En premier lieu, la règle ne s’applique pas dans la mesure où le cédant reçoit une contrepartie pour le bien cédé. Par conséquent, dans le premier exemple ci‑dessus, si Linda avait payé 30 000 $ à Richard pour la part de 100 000 $ dans la résidence que ce dernier lui a cédée (ou si la cession avait annulé un prêt antérieur de 30 000 $ que Linda avait fait à Richard), l’ARC ne pourrait alors imposer que 70 000 $ à Linda − valeur nette de ce qui a été cédé.

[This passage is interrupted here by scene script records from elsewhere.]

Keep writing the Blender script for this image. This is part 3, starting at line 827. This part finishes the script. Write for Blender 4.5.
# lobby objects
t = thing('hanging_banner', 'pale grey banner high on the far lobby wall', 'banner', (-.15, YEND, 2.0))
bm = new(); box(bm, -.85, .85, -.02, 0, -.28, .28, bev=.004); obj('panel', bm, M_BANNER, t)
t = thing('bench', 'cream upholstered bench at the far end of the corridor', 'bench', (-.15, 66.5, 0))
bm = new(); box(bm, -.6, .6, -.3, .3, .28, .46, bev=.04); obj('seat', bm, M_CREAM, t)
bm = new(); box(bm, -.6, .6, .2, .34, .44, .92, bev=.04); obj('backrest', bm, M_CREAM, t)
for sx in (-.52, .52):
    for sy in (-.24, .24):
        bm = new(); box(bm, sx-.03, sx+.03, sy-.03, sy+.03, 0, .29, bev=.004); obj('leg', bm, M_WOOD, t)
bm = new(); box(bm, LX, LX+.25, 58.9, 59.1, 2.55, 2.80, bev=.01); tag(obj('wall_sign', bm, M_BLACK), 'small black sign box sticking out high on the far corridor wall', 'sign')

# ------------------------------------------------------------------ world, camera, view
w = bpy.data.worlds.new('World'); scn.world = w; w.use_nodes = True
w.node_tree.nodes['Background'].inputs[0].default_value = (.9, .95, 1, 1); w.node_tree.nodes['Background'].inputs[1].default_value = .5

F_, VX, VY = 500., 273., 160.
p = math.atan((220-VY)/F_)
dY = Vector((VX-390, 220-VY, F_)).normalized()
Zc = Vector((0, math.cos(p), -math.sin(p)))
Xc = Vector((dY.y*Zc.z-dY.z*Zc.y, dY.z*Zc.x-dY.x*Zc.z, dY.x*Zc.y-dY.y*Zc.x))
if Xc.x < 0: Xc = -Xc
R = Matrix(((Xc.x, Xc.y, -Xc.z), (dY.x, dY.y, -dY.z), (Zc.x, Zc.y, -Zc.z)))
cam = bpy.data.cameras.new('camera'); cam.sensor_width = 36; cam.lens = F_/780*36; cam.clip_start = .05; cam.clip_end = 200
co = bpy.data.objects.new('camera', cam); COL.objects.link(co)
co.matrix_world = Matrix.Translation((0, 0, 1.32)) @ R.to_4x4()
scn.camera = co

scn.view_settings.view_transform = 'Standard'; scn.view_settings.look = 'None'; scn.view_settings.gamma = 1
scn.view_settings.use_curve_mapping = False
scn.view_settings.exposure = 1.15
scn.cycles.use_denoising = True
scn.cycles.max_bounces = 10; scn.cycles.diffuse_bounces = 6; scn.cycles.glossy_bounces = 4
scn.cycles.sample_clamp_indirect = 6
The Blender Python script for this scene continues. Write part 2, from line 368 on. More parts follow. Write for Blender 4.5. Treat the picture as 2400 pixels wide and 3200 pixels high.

En second lieu, la règle ne s’applique généralement pas à une cession lors de la rupture d’un mariage, si la cession est effectuée en vertu d’une ordonnance judiciaire (un acte de divorce, par exemple) ou d’une convention de séparation écrite. Par conséquent, si Richard a cédé sa part dans la résidence à Linda par suite de leur séparation ou de leur divorce, l’ARC pourrait ne pas être en mesure de cotiser Linda. Ces règles s’appliquent aux conjoints de fait comme aux couples mariés.

Attention!

Les agents percepteurs de l’ARC suivront activement les cessions faites par des contribuables fautifs. Ils consulteront par exemple les registres des cessions immobilières, les registres bancaires et d’autres sources d’information afin de retracer les cessionnaires susceptibles d’imposition.

Par conséquent, si un membre de votre famille vous propose un cadeau en argent ou la cession d’un bien, ou même un legs − prudence! Le cadeau peut être assorti d’une contrainte : une cotisation future de l’ARC.